■ DO THIS ■
Take the line that contains "Keep writing the" and all lines after it, up to and including the last line of the data, and write them out exactly; nothing else belongs in the answer.

■ DATASET ROWS ■
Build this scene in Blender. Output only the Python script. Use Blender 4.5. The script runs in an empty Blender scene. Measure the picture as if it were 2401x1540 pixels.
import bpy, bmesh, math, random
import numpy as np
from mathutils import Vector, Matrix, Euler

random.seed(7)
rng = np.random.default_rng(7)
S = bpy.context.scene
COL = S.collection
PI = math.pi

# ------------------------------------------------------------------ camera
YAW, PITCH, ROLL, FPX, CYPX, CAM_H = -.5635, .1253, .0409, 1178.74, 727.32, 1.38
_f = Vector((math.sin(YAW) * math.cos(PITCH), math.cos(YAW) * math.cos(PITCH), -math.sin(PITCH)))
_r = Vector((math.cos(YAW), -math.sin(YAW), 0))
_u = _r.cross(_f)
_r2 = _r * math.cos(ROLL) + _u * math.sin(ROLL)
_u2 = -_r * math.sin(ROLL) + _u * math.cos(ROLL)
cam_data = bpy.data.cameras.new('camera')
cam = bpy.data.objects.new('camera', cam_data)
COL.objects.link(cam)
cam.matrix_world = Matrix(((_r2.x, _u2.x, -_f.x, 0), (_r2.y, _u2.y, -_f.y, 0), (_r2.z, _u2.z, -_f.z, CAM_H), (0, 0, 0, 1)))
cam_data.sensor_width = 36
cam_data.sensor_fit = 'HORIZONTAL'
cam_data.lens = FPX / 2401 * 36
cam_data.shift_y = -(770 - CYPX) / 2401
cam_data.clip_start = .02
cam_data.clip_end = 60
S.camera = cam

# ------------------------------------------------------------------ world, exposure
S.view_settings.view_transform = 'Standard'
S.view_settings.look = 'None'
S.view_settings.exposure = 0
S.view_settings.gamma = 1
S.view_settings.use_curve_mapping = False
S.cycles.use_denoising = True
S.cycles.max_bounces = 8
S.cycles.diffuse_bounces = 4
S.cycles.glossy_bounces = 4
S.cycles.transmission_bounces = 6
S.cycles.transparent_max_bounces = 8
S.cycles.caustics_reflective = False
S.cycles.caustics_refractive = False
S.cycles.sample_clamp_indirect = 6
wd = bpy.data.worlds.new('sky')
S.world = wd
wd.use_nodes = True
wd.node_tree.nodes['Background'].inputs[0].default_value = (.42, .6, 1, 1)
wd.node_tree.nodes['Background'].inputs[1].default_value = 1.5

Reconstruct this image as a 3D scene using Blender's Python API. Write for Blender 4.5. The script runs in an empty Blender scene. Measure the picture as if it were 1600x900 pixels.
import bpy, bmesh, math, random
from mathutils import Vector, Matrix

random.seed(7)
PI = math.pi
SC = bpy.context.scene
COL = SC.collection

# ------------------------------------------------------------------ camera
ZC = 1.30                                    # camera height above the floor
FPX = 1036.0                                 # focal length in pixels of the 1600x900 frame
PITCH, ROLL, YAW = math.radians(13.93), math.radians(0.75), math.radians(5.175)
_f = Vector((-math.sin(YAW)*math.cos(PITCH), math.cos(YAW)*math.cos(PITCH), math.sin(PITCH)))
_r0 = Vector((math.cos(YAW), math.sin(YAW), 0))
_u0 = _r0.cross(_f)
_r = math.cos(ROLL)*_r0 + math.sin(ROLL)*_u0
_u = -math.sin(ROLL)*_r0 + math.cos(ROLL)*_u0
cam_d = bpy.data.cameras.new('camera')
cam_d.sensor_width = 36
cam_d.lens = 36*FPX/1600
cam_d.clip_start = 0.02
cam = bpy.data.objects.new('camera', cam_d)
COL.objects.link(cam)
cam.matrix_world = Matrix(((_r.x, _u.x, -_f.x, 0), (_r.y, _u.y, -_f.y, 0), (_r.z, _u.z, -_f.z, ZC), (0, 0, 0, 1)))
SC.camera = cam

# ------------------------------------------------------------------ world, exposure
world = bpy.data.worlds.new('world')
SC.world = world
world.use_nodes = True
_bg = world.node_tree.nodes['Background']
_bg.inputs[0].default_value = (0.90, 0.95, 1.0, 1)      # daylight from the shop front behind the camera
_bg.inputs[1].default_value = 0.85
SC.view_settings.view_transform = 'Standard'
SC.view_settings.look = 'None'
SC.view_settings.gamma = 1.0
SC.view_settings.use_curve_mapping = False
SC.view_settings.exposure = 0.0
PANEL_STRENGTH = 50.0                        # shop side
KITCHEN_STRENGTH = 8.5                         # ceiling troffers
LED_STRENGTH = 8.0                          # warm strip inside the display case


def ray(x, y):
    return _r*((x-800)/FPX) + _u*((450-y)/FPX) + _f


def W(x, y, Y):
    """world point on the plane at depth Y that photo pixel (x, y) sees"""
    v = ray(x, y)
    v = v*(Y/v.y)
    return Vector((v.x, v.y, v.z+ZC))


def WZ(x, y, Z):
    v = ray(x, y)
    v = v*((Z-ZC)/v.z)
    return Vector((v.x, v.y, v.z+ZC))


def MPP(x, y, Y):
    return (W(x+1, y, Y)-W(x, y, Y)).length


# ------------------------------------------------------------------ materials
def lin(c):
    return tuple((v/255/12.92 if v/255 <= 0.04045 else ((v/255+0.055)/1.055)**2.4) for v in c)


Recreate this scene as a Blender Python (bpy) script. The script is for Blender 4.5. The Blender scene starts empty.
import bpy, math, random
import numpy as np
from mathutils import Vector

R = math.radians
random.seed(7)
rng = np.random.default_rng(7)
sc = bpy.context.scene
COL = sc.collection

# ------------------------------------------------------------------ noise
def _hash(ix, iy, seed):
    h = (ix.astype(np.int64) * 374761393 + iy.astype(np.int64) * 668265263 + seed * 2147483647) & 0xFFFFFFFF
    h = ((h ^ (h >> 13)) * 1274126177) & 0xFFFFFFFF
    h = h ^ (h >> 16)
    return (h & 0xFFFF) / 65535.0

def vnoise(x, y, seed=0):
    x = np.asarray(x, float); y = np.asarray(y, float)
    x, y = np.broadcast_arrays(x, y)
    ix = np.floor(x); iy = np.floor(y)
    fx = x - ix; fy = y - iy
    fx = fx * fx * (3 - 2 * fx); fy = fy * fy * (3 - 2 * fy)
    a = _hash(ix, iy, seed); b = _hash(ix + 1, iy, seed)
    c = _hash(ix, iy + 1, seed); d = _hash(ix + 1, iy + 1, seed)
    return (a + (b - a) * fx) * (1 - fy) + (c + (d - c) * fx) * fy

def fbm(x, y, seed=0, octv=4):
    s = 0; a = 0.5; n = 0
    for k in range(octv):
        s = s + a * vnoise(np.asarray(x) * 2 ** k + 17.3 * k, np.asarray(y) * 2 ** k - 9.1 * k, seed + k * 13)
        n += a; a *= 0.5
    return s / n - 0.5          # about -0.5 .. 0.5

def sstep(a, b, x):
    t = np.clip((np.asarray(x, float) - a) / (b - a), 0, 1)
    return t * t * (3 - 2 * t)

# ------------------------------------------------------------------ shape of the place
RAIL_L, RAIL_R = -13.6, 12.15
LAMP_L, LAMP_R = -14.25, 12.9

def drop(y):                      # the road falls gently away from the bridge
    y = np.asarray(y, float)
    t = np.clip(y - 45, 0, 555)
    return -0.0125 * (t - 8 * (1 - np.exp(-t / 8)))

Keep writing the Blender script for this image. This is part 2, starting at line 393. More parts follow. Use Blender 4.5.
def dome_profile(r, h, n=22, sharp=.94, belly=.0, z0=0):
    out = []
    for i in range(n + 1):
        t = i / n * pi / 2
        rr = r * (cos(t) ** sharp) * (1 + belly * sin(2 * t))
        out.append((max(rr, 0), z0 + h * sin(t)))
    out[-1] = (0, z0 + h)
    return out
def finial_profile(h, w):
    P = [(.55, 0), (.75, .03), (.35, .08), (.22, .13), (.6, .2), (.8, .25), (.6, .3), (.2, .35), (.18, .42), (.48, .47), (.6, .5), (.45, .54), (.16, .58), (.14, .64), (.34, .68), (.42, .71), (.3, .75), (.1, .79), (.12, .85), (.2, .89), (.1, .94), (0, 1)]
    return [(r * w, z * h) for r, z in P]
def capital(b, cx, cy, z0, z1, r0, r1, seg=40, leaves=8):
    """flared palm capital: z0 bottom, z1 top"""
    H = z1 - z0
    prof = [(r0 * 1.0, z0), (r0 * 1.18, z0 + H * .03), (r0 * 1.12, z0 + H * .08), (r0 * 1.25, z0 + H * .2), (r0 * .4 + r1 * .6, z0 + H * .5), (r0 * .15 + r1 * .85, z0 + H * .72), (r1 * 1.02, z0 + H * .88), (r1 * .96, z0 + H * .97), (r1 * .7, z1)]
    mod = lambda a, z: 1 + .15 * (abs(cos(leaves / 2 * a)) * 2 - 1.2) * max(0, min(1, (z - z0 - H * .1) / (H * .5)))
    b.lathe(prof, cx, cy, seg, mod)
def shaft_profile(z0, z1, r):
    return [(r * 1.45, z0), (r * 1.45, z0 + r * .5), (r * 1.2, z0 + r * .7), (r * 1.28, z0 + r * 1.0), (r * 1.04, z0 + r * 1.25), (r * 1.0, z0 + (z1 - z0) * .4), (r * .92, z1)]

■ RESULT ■
Keep writing the Blender script for this image. This is part 2, starting at line 393. More parts follow. Use Blender 4.5.
def dome_profile(r, h, n=22, sharp=.94, belly=.0, z0=0):
    out = []
    for i in range(n + 1):
        t = i / n * pi / 2
        rr = r * (cos(t) ** sharp) * (1 + belly * sin(2 * t))
        out.append((max(rr, 0), z0 + h * sin(t)))
    out[-1] = (0, z0 + h)
    return out
def finial_profile(h, w):
    P = [(.55, 0), (.75, .03), (.35, .08), (.22, .13), (.6, .2), (.8, .25), (.6, .3), (.2, .35), (.18, .42), (.48, .47), (.6, .5), (.45, .54), (.16, .58), (.14, .64), (.34, .68), (.42, .71), (.3, .75), (.1, .79), (.12, .85), (.2, .89), (.1, .94), (0, 1)]
    return [(r * w, z * h) for r, z in P]
def capital(b, cx, cy, z0, z1, r0, r1, seg=40, leaves=8):
    """flared palm capital: z0 bottom, z1 top"""
    H = z1 - z0
    prof = [(r0 * 1.0, z0), (r0 * 1.18, z0 + H * .03), (r0 * 1.12, z0 + H * .08), (r0 * 1.25, z0 + H * .2), (r0 * .4 + r1 * .6, z0 + H * .5), (r0 * .15 + r1 * .85, z0 + H * .72), (r1 * 1.02, z0 + H * .88), (r1 * .96, z0 + H * .97), (r1 * .7, z1)]
    mod = lambda a, z: 1 + .15 * (abs(cos(leaves / 2 * a)) * 2 - 1.2) * max(0, min(1, (z - z0 - H * .1) / (H * .5)))
    b.lathe(prof, cx, cy, seg, mod)
def shaft_profile(z0, z1, r):
    return [(r * 1.45, z0), (r * 1.45, z0 + r * .5), (r * 1.2, z0 + r * .7), (r * 1.28, z0 + r * 1.0), (r * 1.04, z0 + r * 1.25), (r * 1.0, z0 + (z1 - z0) * .4), (r * .92, z1)]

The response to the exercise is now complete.